Coincidence with Fed Tightening

Meanwhile, we notice that US yield curve flattens as the Fed is in the tightening cycle. The chart below shows that US 10-year and 2-year yield spread narrow significantly during the 5 Fed funds rate hike cycle since the 1980s. For instance, in the previous tightening cycle from June-2004 to June-2006 when the Fed increased the policy rate by +425 bps, the 10-year and 2-year yield spread plunged -157 bps. Yet, the extent of flattening, indicated by the narrowing of yield spread, does not necessarily increase with the number of rate hikes. The current rate hike cycle began in December 2015 as the Fed raised the policy rate for the first time since the global financial crisis. While missing its own guidance with only one rate hike in 2016, the Fed is on track to raise the policy rate for three times this year, followed more hikes in 2019. The tightening cycle, as possibly the yield curve flattening, has just begun.

Bear Flattening

The recent flattening is characterized as ‘bear flattening’, as the flattening of the yield curve is more driven by the rise in short-dated yields (e.g. 2-year yield), compared with ‘bull flattening’ which is driven by the fall in long-dated yields (e.g. 10-year yields). This phenomenon also happened in the previous three rate hike cycles (1994-95, 1999-00 and 2004-06). The chart below shows that the last yield curve steepness peaked in December 2016 and has flattened 70 bps since then (as of November 15). During the period, 2-year yield rose +49 bps while 10-year yields slipped -22 bps. The recent rally in 2-year yields to the highest in 7 years has clearly been driven by December rate hike expectations. CME’s Fed funds futures have fully priced in a rate hike next month over the past two days, compared with 98.2% chance last week and 88% last month. The latest inflation report has reinforced, if not intensified, such hope. While headline CPI in moderated to +2% y/y in October from +2.2% a month ago, this had been widely anticipated. Surprisingly, core inflation climbed +0.1 percentage point higher to +1.8%, marking the first increase since January.
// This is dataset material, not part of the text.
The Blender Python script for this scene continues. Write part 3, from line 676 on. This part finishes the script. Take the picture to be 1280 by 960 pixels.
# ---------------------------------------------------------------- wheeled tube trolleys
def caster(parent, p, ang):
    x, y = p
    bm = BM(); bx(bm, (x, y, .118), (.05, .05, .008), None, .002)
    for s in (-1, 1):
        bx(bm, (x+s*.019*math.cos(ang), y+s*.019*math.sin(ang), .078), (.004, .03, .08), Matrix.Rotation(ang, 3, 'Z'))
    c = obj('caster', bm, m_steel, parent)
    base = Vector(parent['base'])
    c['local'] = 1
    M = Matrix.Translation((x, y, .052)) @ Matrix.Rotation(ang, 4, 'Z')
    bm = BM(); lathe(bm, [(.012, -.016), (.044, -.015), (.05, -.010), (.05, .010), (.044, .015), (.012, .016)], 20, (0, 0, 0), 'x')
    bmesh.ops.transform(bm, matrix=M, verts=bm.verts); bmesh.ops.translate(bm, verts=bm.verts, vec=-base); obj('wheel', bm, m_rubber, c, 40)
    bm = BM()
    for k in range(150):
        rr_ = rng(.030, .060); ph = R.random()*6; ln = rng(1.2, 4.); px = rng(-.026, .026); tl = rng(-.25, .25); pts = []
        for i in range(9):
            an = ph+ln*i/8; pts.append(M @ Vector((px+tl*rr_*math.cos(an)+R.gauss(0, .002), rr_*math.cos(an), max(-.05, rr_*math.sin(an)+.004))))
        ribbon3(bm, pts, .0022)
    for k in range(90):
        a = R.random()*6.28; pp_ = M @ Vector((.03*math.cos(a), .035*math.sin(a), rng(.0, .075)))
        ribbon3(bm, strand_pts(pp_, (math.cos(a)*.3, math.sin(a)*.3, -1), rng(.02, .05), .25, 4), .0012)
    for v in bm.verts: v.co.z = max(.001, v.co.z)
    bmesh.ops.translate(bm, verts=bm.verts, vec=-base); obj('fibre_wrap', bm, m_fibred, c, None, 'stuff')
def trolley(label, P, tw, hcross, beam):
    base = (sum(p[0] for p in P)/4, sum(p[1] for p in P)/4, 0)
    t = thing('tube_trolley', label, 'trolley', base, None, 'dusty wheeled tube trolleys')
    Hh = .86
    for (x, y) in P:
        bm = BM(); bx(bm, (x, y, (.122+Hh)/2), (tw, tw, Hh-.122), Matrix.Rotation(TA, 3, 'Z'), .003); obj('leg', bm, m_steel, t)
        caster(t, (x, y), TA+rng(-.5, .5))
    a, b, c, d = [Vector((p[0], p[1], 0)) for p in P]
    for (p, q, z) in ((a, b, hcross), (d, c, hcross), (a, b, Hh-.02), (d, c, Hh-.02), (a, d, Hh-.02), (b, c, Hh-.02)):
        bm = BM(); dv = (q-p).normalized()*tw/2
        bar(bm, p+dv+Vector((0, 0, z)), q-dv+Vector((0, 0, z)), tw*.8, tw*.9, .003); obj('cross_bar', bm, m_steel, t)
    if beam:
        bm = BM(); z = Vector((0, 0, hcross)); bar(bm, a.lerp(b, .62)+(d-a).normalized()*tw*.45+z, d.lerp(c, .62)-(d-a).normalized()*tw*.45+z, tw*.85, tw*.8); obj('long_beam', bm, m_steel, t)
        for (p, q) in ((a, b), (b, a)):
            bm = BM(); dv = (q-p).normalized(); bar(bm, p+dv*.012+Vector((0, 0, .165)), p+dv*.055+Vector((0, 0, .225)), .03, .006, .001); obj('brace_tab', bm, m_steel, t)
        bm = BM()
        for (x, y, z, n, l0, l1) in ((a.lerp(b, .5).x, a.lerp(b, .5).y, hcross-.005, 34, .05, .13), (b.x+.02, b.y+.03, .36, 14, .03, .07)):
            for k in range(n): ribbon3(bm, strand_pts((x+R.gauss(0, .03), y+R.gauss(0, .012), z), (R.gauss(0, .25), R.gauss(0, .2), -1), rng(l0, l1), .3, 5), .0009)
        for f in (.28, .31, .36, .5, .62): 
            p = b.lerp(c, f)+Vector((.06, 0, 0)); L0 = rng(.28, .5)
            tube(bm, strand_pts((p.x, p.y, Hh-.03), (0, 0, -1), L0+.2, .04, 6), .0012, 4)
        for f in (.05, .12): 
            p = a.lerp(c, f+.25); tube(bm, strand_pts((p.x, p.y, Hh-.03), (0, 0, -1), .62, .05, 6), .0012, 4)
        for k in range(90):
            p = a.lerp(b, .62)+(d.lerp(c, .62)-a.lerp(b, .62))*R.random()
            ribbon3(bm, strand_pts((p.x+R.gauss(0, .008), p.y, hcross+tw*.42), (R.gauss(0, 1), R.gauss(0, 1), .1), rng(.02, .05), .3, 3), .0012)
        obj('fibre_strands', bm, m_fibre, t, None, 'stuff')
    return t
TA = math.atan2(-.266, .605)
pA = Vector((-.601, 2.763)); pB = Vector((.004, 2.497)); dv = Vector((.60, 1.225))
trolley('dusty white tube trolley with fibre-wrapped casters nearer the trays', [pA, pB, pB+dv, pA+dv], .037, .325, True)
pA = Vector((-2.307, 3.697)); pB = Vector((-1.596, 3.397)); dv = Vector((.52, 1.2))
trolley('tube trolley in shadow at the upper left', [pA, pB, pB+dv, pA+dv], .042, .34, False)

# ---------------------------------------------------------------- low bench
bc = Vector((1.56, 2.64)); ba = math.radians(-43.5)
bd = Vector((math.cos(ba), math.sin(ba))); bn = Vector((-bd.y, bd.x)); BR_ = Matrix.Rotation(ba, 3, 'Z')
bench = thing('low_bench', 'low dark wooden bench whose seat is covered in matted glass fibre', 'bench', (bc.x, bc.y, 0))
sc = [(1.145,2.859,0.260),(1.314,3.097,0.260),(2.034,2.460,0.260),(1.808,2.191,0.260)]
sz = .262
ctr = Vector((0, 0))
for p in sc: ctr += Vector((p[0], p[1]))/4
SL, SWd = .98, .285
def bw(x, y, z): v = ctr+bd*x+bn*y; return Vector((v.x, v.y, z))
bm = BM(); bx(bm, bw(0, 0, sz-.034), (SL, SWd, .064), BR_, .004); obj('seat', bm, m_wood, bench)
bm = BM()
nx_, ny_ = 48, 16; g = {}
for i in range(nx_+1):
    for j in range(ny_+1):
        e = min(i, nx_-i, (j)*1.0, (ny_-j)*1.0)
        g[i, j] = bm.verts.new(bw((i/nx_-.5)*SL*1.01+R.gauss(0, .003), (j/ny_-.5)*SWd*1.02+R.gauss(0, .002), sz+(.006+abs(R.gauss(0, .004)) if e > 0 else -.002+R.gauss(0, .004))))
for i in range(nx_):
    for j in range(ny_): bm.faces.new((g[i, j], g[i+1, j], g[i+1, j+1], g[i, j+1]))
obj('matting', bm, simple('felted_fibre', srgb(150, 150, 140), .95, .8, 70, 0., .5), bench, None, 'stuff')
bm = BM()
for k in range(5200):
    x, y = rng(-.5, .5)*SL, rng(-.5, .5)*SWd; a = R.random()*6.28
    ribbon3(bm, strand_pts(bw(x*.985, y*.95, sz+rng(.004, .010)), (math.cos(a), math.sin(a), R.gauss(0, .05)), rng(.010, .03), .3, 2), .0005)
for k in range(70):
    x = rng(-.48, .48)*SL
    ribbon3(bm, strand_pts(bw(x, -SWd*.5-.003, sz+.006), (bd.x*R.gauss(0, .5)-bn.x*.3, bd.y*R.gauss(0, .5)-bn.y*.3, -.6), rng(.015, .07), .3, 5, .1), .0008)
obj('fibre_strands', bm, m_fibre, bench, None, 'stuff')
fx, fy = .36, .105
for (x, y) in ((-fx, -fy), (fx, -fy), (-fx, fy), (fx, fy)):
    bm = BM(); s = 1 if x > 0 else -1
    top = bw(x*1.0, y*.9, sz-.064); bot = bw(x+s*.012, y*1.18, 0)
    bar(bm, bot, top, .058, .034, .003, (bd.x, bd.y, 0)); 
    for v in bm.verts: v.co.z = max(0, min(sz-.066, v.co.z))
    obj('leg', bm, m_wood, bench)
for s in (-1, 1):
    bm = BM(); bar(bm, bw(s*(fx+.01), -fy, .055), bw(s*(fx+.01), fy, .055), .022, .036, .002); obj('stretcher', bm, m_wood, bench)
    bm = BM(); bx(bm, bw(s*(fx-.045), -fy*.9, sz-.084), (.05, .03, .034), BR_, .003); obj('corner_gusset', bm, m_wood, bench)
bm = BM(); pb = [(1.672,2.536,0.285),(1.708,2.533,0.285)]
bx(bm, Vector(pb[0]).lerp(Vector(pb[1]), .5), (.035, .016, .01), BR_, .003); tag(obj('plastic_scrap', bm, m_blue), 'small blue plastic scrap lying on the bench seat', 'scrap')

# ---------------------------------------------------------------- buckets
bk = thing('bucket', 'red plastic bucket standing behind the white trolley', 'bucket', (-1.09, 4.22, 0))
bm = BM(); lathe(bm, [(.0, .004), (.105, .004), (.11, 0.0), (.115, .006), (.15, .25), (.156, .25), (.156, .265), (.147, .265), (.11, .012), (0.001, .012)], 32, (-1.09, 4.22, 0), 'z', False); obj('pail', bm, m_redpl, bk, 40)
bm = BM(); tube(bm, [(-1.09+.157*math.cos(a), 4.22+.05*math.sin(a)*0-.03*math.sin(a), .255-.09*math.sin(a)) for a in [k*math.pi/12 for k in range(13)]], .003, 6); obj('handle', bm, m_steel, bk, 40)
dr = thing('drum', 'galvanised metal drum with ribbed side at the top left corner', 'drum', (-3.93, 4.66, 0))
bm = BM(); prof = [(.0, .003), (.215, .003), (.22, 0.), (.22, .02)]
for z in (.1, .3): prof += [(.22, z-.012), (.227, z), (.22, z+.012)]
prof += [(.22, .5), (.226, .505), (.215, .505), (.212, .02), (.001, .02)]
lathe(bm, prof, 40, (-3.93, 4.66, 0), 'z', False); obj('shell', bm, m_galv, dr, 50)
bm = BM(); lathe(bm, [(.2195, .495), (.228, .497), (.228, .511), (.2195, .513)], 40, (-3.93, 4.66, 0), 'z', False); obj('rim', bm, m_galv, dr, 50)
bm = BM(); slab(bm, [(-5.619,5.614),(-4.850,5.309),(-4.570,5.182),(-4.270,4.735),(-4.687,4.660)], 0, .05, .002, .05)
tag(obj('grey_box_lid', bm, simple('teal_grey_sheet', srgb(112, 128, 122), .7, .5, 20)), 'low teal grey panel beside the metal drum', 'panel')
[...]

Yield Curve and Inflation Expectations

Yield curve flattening also reflects the low inflation expectations in the US. Persistently subdued inflation has put the Fed in a dilemma in its rate hike decision. For many months, the Fed has admitted that inflation has stayed low. Yet, the members have decided to look through the weaknesses which are resulted from transitory factors. At the November FOMC meeting, the members indicated that ‘inflation for items other than food and energy [core inflation] remained soft’. They also noted that CPI measures ‘have declined this year and are running below +2%’. On net, the Fed continued to characterize the near-term risks to the economic outlook as ‘roughly balanced’, and it would continue ‘monitoring inflation developments closely’. We certainly do not expect the Fed to change the tone in December merely because of October’s upside surprise. Yet, the stronger-than-expected core CPI would inevitably justify the rate hike decision. A ‘bear flattening’ this time evidences that the market has been convinced by the Fed that its normalization policy would continue despite soft inflation.